Why the intensely private Sentinel tribe is making headlines, explained

By Prarthana Mitra

The protected Sentinelese tribe of the Andaman and Nicobar Islands came under international scrutiny when an American tourist arrived at the island last week to spread Christianity among the indigenous inhabitants and met with a fatal end.

Here’s what happened

The 26-year-old Christian missionary John Allen Chau reportedly visited the remote Indian island twice in November, bearing gifts for the Sentinelese who are known to attack anyone encroaching on their primitivist way of life with bows and arrows.

When he returned to Sentinel on November 16, after having already been hit by an arrow the first time, the tribespeople allegedly killed and buried Chau following a possible disagreement over conversion, although the specifics of his death are unknown.

How Indian authorities reacted

On November 17, a group of fishermen who had helped him reach the island, watched and reported from their boat at a distance, as tribesmen dragged Chau’s body along the beach.

Seven of these fishermen have been arrested for knowingly pushing Chau to his mortal peril. According to reports, they last saw the American man facing a flurry of arrows after he landed on the island after which the tribes dragged the American to the beach. Later they saw Chau’s body half-buried in the sand.

Dependera Pathak, director-general of police of the Andaman and Nicobar Islands, informed Associated Press that visits to the island are prohibited by the government, and officials were currently working with anthropologists to recover the body to ascertain the precise cause of death. The authorities in the Union Territory have also launched helicopter search teams to look for the body.

“It was a case of misdirected adventure,” Pathak said.

About the tribe

One of the last remaining uncontacted group in Asia, the Sentinelese are fiercely protective of their lifestyle and values, known for having thwarted even the Britishers’ attempt to colonise their tiny speck of land off the coast of India. According to an inconclusive government survey, there are about 15 indigenous people inhabiting the island today, as opposed to a thriving population a century ago. These protected and isolated tribes often become the target of speculation and threat from outsiders who often bribe locals to access them, according to activists.

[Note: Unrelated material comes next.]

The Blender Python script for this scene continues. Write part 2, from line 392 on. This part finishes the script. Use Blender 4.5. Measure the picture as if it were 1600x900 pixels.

Boats aren’t allowed within 5 nautical miles of the island after previous instances of hostility towards outsiders, including the deaths of two local fishermen who found themselves swept ashore in 2006. So, the self-styled adventurer’s agenda to proselytize the endangered people of Sentinel couldn’t have gone down any differently.

“The British colonial occupation of the Andaman Islands decimated the tribes living there, wiping out thousands of tribespeople, and only a fraction of the original population now survives. So the Sentinelese fear of outsiders is very understandable,” Stephen Corry, director of tribal rights group Survival International, said in a statement. He also called for better protection of the last remaining and steadily declining population of North Sentinel Island.

How Chau’s friends and family reacted

Chau’s family, realising the jeopardy his actions have put the indigenous people in, issued a statement saying, “He ventured out on his own free will and his local contacts need not be persecuted for his own actions,” the family said.

“He was a beloved son, brother, uncle, and best friend to us,” the Chau family wrote in its Instagram post. “To others he was a Christian missionary, a wilderness EMT, an international soccer coach, and a mountaineer. He loved God, life, helping those in need, and he had nothing but love for the Sentinelese people.”

Mat Staver, founder and chairman of Covenant Journey that Chau was a part of, said that his last notes to his family on November 16 asked them not to be angry if he was killed. Chau, who trekked all over the world including Israel and South Africa on mission trips, was drawn to the Indian Ocean island he had heard so much about.

Indian authorities have refused to call him a tourist, on account of his specific purpose for visiting the remote island. Chau’s close friends described him as a man who was passionate about travelling and religion, some even beatifying him as a martyr for the Christian faith.

According to a CNN report, Chau was first drawn to the outdoors after discovering Robinson Crusoe, a literary text heavily critcised today for its cultural appropriation and stereotyping of the indigenous peoples, and for upholding the white man as the saviour of “savages”.